● **SHORT EXERCISE**: Begin with the line containing "Write part 2" and end with the line containing "link('window_sill', boxes((WX - 0.012, WX"; set down that block verbatim and nothing else.

● **PROVIDED INFORMATION**:
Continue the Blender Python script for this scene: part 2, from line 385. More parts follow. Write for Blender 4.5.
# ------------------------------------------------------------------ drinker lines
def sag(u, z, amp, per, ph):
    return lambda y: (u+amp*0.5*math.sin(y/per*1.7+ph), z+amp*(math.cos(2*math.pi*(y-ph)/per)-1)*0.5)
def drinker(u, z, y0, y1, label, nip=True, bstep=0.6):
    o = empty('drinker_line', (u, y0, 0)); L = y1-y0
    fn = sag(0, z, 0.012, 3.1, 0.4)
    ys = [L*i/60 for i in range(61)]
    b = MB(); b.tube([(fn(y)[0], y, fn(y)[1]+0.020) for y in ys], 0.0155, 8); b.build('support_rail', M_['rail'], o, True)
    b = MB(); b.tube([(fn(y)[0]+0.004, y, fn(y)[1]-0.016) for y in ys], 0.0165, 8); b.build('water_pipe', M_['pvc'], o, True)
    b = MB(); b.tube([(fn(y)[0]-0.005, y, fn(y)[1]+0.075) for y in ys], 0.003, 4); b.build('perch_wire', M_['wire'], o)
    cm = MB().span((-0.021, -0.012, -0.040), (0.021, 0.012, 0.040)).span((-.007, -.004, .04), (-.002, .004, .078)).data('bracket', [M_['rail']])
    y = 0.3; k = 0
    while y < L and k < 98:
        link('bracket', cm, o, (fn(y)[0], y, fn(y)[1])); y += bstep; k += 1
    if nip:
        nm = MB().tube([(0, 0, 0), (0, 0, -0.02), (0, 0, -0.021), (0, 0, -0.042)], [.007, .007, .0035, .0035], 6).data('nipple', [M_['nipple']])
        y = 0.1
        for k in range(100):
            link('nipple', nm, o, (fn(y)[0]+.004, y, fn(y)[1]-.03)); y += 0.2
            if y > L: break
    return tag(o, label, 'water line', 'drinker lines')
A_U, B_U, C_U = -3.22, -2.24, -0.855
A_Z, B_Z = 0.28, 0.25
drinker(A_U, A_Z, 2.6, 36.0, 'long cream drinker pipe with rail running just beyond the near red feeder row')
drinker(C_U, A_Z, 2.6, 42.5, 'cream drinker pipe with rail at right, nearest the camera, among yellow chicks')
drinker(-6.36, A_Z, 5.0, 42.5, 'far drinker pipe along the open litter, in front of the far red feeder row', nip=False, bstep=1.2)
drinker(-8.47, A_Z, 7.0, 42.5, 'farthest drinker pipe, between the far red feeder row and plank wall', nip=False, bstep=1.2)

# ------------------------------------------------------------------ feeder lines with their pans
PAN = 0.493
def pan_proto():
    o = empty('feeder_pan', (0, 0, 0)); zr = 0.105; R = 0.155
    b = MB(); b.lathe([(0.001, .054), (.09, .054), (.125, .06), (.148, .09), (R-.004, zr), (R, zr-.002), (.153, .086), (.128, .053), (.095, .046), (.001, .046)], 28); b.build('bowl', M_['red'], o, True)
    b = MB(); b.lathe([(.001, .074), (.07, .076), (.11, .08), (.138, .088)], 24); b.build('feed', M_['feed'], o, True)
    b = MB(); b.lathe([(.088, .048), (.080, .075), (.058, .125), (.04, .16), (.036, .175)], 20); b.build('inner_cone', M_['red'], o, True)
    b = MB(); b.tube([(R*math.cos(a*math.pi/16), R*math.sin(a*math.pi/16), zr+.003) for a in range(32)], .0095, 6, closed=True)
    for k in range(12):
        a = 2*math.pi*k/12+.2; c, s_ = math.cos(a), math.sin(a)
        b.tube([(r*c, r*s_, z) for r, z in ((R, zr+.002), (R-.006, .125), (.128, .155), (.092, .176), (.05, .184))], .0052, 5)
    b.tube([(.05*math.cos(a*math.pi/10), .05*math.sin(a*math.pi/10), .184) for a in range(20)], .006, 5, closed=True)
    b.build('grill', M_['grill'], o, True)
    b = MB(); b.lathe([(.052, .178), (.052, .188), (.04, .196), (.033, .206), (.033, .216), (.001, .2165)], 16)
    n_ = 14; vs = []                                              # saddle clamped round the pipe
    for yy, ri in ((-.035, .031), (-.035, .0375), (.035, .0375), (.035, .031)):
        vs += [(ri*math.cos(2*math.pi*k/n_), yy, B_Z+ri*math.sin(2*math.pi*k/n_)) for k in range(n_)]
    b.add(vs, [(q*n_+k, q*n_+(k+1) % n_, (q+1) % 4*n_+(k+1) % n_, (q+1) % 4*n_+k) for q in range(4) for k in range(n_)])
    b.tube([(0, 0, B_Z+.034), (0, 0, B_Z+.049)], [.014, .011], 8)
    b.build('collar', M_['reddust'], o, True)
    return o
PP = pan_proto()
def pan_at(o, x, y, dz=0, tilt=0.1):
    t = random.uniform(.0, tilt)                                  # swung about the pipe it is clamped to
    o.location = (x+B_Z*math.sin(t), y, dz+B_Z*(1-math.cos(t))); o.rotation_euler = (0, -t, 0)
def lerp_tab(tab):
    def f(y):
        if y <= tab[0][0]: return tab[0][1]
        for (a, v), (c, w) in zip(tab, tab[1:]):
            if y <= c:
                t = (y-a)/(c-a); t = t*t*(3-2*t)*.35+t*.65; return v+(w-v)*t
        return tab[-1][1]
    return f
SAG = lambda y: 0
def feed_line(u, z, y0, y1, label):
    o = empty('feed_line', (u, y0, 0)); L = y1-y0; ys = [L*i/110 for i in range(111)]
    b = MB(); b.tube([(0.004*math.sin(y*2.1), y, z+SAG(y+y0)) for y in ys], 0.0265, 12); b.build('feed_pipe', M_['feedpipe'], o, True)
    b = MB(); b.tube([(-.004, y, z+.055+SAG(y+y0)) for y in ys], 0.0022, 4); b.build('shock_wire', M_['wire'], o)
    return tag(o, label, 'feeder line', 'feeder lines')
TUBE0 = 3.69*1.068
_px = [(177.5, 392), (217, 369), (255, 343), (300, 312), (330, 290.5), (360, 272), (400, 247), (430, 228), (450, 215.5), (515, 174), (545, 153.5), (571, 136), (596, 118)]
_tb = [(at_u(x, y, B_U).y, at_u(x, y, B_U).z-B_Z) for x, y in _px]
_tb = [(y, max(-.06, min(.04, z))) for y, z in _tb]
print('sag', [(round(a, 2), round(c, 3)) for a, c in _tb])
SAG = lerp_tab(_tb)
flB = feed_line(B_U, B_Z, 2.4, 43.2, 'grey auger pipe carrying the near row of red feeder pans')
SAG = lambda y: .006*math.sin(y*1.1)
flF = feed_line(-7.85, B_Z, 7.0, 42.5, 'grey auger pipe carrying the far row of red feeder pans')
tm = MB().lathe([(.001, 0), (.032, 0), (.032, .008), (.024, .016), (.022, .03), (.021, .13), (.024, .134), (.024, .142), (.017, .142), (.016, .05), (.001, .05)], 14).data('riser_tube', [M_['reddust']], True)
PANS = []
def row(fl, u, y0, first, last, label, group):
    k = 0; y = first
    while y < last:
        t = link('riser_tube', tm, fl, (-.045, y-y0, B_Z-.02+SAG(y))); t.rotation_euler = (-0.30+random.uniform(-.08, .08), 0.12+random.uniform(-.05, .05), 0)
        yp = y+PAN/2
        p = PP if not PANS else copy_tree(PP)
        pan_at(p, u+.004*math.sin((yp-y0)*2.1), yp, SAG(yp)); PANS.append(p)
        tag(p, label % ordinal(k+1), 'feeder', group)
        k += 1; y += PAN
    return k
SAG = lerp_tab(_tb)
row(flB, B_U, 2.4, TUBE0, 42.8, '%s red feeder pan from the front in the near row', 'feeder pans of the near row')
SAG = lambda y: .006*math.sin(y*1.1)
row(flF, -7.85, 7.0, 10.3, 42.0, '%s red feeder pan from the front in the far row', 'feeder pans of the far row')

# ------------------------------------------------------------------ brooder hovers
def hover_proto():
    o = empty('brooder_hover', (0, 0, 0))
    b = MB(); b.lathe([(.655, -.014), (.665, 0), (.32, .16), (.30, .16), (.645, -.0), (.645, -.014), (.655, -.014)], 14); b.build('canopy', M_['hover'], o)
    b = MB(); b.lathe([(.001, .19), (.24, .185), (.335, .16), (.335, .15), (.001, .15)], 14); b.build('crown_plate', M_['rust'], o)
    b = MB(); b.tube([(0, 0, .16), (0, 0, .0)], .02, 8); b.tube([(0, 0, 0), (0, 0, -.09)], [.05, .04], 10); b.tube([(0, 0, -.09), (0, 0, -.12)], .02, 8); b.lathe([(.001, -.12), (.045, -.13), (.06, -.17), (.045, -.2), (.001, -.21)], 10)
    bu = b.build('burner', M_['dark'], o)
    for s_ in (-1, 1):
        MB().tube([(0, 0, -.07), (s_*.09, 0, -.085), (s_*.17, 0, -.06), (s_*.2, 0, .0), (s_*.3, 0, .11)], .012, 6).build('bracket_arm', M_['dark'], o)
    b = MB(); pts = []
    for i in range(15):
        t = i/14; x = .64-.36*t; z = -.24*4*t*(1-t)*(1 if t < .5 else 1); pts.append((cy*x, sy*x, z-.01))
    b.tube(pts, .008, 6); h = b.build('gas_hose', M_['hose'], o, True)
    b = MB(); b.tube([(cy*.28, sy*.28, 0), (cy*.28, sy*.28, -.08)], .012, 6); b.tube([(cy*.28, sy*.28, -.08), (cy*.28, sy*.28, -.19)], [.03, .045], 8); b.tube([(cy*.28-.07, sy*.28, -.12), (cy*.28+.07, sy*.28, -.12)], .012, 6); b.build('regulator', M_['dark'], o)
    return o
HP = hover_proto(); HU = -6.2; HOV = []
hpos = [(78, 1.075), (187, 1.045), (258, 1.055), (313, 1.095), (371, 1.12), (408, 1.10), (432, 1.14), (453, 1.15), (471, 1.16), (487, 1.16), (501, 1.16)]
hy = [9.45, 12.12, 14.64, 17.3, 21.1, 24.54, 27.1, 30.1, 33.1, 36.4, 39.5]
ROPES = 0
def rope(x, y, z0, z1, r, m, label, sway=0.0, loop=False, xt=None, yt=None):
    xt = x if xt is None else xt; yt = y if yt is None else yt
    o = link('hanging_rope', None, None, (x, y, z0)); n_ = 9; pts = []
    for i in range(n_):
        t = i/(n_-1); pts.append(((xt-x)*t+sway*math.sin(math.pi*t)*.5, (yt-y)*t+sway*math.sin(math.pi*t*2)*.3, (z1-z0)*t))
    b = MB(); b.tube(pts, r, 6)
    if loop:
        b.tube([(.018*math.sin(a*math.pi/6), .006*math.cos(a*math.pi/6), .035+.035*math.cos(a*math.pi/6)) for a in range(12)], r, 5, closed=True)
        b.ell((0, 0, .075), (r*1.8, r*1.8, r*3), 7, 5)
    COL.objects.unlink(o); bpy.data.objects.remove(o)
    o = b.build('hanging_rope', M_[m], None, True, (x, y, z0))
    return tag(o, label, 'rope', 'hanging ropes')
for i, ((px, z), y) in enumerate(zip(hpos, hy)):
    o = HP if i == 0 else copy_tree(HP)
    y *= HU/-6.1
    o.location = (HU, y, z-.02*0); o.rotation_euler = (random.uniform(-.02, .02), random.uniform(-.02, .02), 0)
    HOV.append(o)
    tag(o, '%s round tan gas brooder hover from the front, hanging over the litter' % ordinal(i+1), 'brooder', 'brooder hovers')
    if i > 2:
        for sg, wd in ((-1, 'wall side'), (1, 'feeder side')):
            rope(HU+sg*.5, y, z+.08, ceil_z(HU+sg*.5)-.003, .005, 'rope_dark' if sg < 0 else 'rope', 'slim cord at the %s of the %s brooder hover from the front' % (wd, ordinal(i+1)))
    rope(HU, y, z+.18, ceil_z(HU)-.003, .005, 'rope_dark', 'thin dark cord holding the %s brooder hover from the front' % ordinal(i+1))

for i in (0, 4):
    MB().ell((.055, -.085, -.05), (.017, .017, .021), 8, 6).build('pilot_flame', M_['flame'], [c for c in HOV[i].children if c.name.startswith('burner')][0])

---

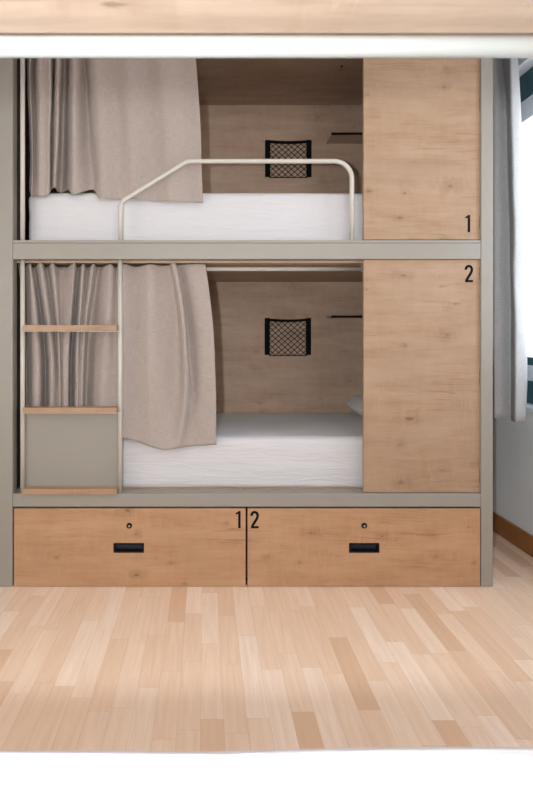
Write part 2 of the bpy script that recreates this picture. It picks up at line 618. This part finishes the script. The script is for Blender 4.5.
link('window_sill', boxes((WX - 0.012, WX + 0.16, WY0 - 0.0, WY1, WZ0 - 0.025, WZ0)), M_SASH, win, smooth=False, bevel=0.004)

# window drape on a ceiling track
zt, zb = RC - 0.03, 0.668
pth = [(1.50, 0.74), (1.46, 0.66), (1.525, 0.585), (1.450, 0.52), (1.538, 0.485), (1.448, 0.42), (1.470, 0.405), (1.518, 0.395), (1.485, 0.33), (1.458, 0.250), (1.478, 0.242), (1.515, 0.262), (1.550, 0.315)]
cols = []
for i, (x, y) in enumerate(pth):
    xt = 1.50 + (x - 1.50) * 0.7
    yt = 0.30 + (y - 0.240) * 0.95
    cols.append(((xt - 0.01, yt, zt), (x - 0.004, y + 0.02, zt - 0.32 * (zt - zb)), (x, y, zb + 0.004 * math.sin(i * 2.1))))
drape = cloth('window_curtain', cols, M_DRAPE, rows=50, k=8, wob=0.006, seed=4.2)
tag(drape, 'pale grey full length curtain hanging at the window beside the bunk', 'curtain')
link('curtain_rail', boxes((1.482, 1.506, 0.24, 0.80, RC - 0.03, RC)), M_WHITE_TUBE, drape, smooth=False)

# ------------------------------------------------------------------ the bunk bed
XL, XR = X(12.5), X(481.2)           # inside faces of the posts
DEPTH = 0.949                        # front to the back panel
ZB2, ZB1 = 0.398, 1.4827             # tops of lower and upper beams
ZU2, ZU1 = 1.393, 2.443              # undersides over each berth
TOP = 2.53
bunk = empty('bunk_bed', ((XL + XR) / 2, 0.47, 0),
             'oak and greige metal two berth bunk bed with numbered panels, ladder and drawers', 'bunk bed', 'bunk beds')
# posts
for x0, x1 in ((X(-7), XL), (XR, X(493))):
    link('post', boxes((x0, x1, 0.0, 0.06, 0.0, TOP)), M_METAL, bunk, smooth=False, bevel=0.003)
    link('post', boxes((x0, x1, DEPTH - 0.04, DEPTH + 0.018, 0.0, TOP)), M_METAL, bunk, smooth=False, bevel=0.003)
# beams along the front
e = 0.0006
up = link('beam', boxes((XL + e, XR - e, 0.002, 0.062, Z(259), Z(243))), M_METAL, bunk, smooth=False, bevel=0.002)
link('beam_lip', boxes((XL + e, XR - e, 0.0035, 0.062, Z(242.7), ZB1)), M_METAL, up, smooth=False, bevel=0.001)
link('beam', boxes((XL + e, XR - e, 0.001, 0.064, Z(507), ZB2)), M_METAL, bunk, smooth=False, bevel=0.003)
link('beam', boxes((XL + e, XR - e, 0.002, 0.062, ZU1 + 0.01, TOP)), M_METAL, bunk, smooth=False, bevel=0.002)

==

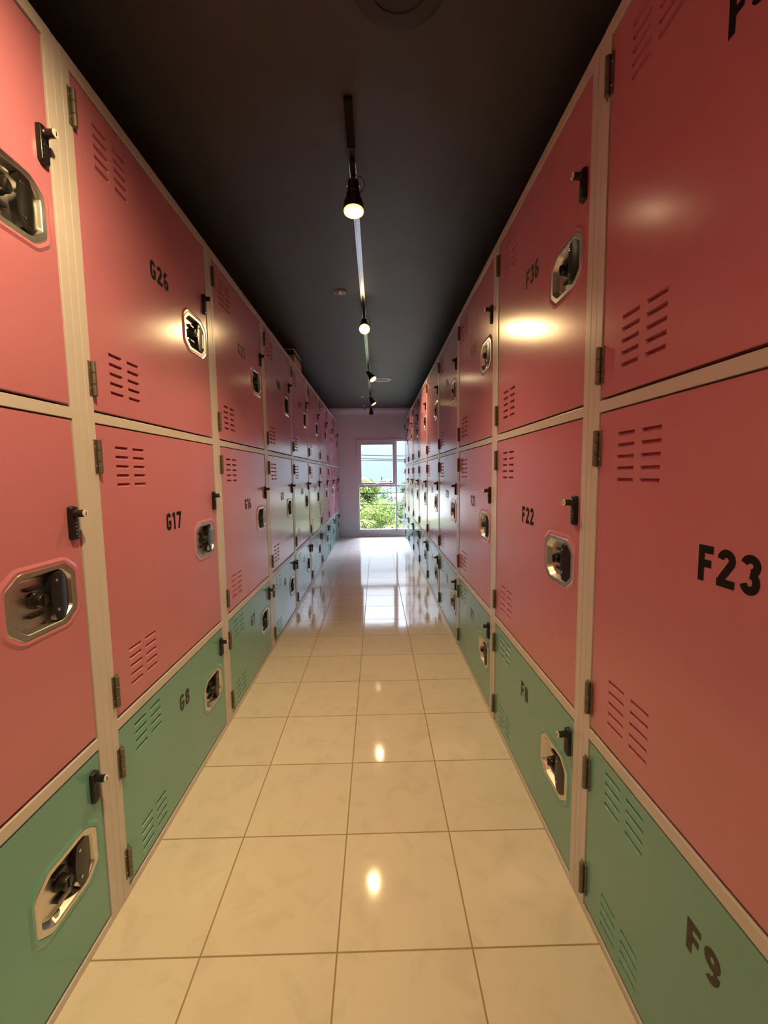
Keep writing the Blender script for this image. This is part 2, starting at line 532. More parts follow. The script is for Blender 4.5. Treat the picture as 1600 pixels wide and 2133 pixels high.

● **FINISHED EXERCISE**:
Write part 2 of the bpy script that recreates this picture. It picks up at line 618. This part finishes the script. The script is for Blender 4.5.
link('window_sill', boxes((WX - 0.012, WX + 0.16, WY0 - 0.0, WY1, WZ0 - 0.025, WZ0)), M_SASH, win, smooth=False, bevel=0.004)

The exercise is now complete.